The publisher of Roadside, the magazine long dedicated to the chrome culture of classic diners, is not at all happy with Silver Diner‘s plan to demolish its Rockville location and build a spacious new $4.5 million diner just down the road.

Roadside‘s Randy Garbin writes that he first visited the Rockville diner shortly after it opened in the late ’80s and found that the retro Kullman structure “completely fooled me: I believed it was a vintage structure. Kullman reached deep into its past and designed, built, and transported one of the more amazing examples of the iconic American diner.”

Now Garbin’s frustrated at Silver Diner’s plan to jettison the old property on Rockville Pike for a gleaming 10,000-square-foot showcase that will be lit up like a casino on the Vegas strip. Writes the publisher:

Despite the fact that the diner was built as an assembled diner in Avenel, New Jersey, separated into 8 sections, and trucked 300 miles to Rockford [sic], somehow they’ve determined it’s “unfeasible” to do just this and move those sections a couple of miles (if that).

This all sounds like corporate blather to me. The diner is historic in its own right, and its construction quality is on par with almost anything Kullman ever built. Having visited the stores they’ve built since this unit, I can say with some confidence that the new building will pale by comparison.

Damn shame, folks. Just another damn shame.

Last year, I spoke with president/CEO Bob Giaimo about his decision to tear down the old property, a move that struck me as particularly anti-diner, given that history and nostalgia are such an integral part of the business. Here’s what I wrote last year about Silver Diner’s plans:

All that excess and space is needed, the president says, because the current location is already operating beyond its capacity. He calls the Rockville location “one of the busiest restaurants of its size in the United States.” It feeds 10,000 diners per week, he says, but the restaurant requires many turns a night to hit those numbers, which taxes every one of his employees, from hostess to cooks to bus boys.

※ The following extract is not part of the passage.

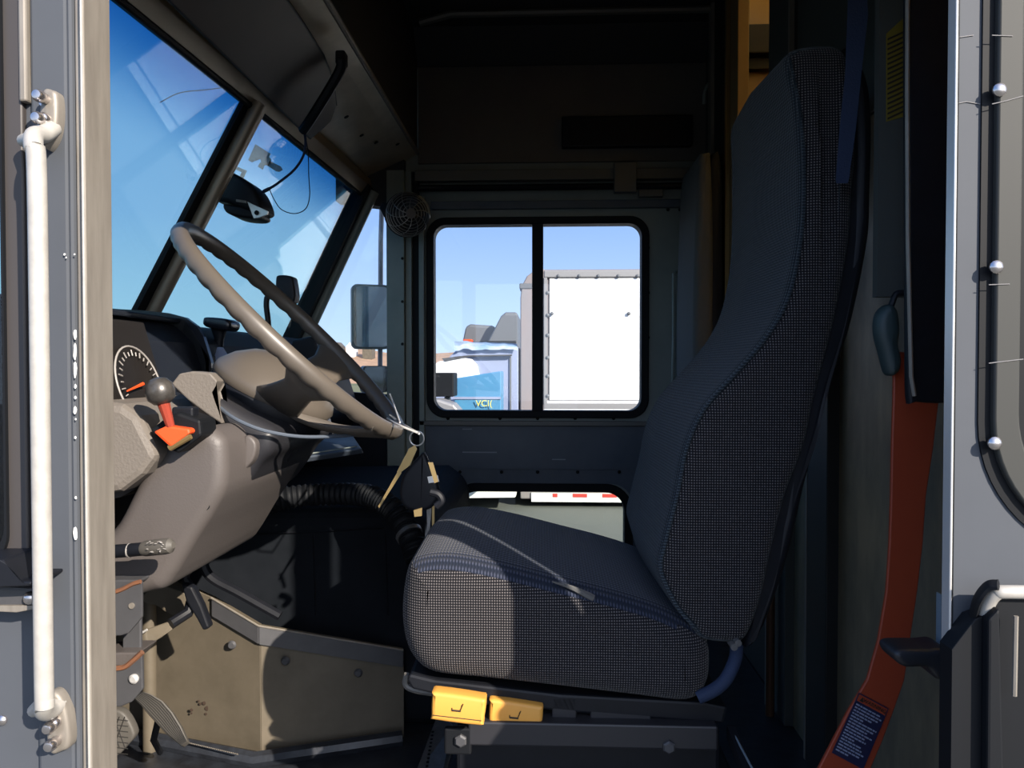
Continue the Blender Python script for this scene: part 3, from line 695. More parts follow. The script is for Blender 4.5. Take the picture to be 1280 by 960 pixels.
# cushion
cp = [(505, 720), (520, 706), (560, 702), (620, 712), (700, 732), (780, 752), (840, 772), (885, 800), (893, 840), (885, 872), (860, 886), (800, 880), (700, 868), (610, 858), (540, 850), (512, 830), (500, 800), (498, 760)]
def warp_cu(co):
    s = (co.y-(SY0+SY1)/2)/((SY1-SY0)/2); up = max(0, min(1, (co.z-(CZ-.42))/.12))
    return V((co.x, co.y, co.z+.014*(1-s*s)*up-.0*up))
bm = B(); pillow(bm, [P(x, y, SY0) for x, y in cp], SY0, SY1, .040, 7, 180, warp=warp_cu, smooth=4)
bmesh.ops.recalc_face_normals(bm, faces=bm.faces); bm.normal_update()
for f in bm.faces: f.material_index = 0 if f.normal.z > .62 else 1
finish('seat_cushion', bm, ['fab_top', 'fab_side'], seat, smooth=60)
bm = B(); tube(bm, catmull([P(x, y, SY0+.012) for x, y in ((690, 727), (715, 735), (742, 748))], 5), [.001, .0015, .002, .0025, .003, .0035, .004, .0045, .005, .0055, .005][:11], 6); finish('worn_seam', bm, 'jump', seat)
# support pan under cushion
bm = B(); pprism(bm, [(512, 842), (545, 850), (700, 868), (880, 878), (910, 884), (905, 905), (870, 903), (700, 890), (560, 872), (515, 862), (508, 850)], SY0+.03, .38); finish('seat_pan', bm, 'black', seat, smooth=0, bevel=.004)
bm = B(); tube(bm, catmull([P(509, 842, SY0+.05), P(507, 855, SY0+.05), P(518, 862, SY0+.05), P(552, 868, SY0+.05)], 5), .005, 8); finish('front_wire', bm, 'rail', seat)
# recline tube
bm = B(); tube(bm, catmull([P(921, 806, SY0+.03), P(919, 824, SY0+.02), P(908, 848, SY0+.01), P(893, 862, SY0+.01), P(872, 872, SY0+.01)], 6), .0095, 12); finish('recline_tube', bm, 'belt', seat)
bm = B()
for q in ((917, 808), (922, 803)): lathe(bm, P(*q, SY0), (0, -1, 0), [(.005, -.02), (.005, .004), (0, .005)], 10)
finish('hinge_pin', bm, 'jump', seat)
# suspension and slides
bm = B(); box2(bm, P(570, 905, SY0+.06), V((P(900, 905, SY0+.06).x, SY1-.06, 0.16))); finish('suspension_box', bm, 'black', seat, smooth=0, bevel=.006)
bm = B(); box2(bm, V((P(555, 905, SY0+.05).x, SY0+.02, 0.0)), V((P(925, 905, SY0+.05).x, SY1-.02, .17))); finish('pedestal', bm, 'black', seat, smooth=0, bevel=.006)
bm = B(); box2(bm, P(585, 902, SY0+.01), P(890, 922, SY0+.05)); finish('slide_rail', bm, 'taupe_dark', seat, smooth=0, bevel=.003)
bm = B(); box2(bm, P(555, 910, SY0+.01), P(590, 940, SY0+.02)); finish('rail_bracket', bm, 'rubber', seat, smooth=0, bevel=.003)
for x, y in ((576, 925), (836, 933)):
    bm = B(); lathe(bm, P(x, y, SY0+.01), (0, -1, 0), [(.0095, -.02), (.0095, .004), (.007, .006), (0, .006)], 6); finish('bolt', bm, 'bracket', seat)
for x0, x1, y0, y1 in ((577, 616, 862, 876), (620, 665, 868, 884), (690, 720, 872, 896), (738, 812, 882, 908)):
    bm = B(); box2(bm, P(x0, y0, SY0+.03), P(x1, y1, SY0+.045)); finish('link_plate', bm, 'taupe_dark', seat, smooth=0, bevel=.002)
for px, py, s in ((573, 888, 0), (645, 897, 1)):
    yl_ = 1.05+.045*s
    pts = [(-33, -18), (-28, -22), (28, -14), (34, -10), (31, 16), (26, 20), (-30, 13), (-34, 8)]
    bm = B(); pillow(bm, [P(px+a, py+b, yl_) for a, b in pts], yl_, yl_+.028, .005, 3, 60, smooth=3); lv = finish('seat_lever', bm, 'yellow', seat)
    bm = B(); tube(bm, [P(px-32, py+6, yl_-.0005), P(px+29, py+13, yl_-.0005)], .0006, 4); finish('lever_groove', bm, 'black_ink', lv)
    bm = B()
    for a, b in (((-8, 0), (3, 1)), ((-8, 0), (-8, -3)), ((2, 1), (5, -6)), ((4, -5), (6, -8))):
        tube(bm, [P(px+a[0], py+a[1], yl_-.0008), P(px+b[0], py+b[1], yl_-.0008)], .0013 if b[1] >= 0 else .0007, 4)
    finish('seat_symbol', bm, 'black_ink', lv)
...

The new Silver Diner will seat about 250 customers and, just as important, will feature a modern kitchen capable of handling the stress of so many diners. The bigger and better diner is expected to open in the spring of 2010, Giaimo says, at which time they will close down the old restaurant and raze it.

But isn’t tossing away an old diner really an anti-diner philosophy? I put the question to Giaimo because, to my mind, diners are about history. Giaimo is sympathetic to that view, which why he’s planning to donate much of the old structure to a diner museum, but he also acknowledges that he has a business to run. The old spot has taken a beating. It doesn’t serve either the customers or the staff well.

“If you stay the same, you’re going to be a diner, but your customer base is going to shrink,” Giaimo says. “We have plenty of data to back that up.”